The commander of United States Forces in South Korea says he believes North Korea is likely to conduct further nuclear weapons tests, but that the alliance between Washington and Seoul will remain strong enough to deter any North Korean aggression.

U.S. General Burwell Bell said Monday in Seoul, that North Korea's nuclear weapons test on October 9 probably will not be the last.

"I can only surmise that since they've tested one, that we would see some time in the future yet again another test of a nuclear device," he said. "I hope that that is not the case."

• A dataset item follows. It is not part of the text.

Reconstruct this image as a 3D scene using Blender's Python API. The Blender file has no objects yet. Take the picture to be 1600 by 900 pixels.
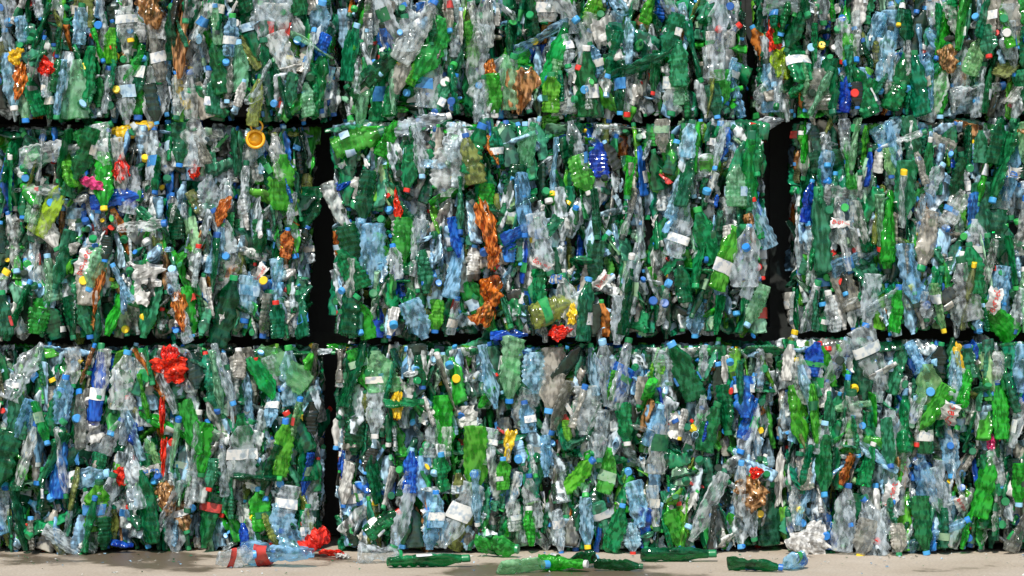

Bell commands about 28,000 U.S. military personnel who are in South Korea under a mutual defense treaty enacted after the 1950-1953 Korean War. Bell briefed reporters Monday on recent high-level talks between South Korea and the United States.

North Korea says it needs a nuclear arsenal to deter U.S. aggression. Washington has said it has no intention of attacking the North. Bell said Monday the alliance's "business" is to deter North Korea - and if deterrence fails, to defeat it - but not to launch a first strike.

"The notion of Combined Forces Command developing pre-emptive strike plans - as has been reported in some news media - is simply not the case," he said.

Under the present terms of the U.S. - South Korea alliance, U.S. officers would command South Korean forces in the event of war. General Bell says this month's high-level talks in Washington arrived at a timetable for returning wartime command to South Korea sometime between 2009 and 2012, with details to be negotiated.

The administration of South Korean President Roh Moo-hyun has made the return of wartime operational control a priority as part of its policy of seeking greater strategic autonomy from the United States.

Bell says the U.S. role in defending South Korea will become, in his words, "more air- and naval-centric" as time goes on, shifting more responsibility to South Korea's approximately half a million strong forces.

Bell called on North Korea to stop testing and building nuclear weapons, and to return to six-nation talks aimed at ending its nuclear programs. The United States, South Korea, Japan, Russia, and China say the North can receive economic and diplomatic benefits if it abandons its nuclear weapons program.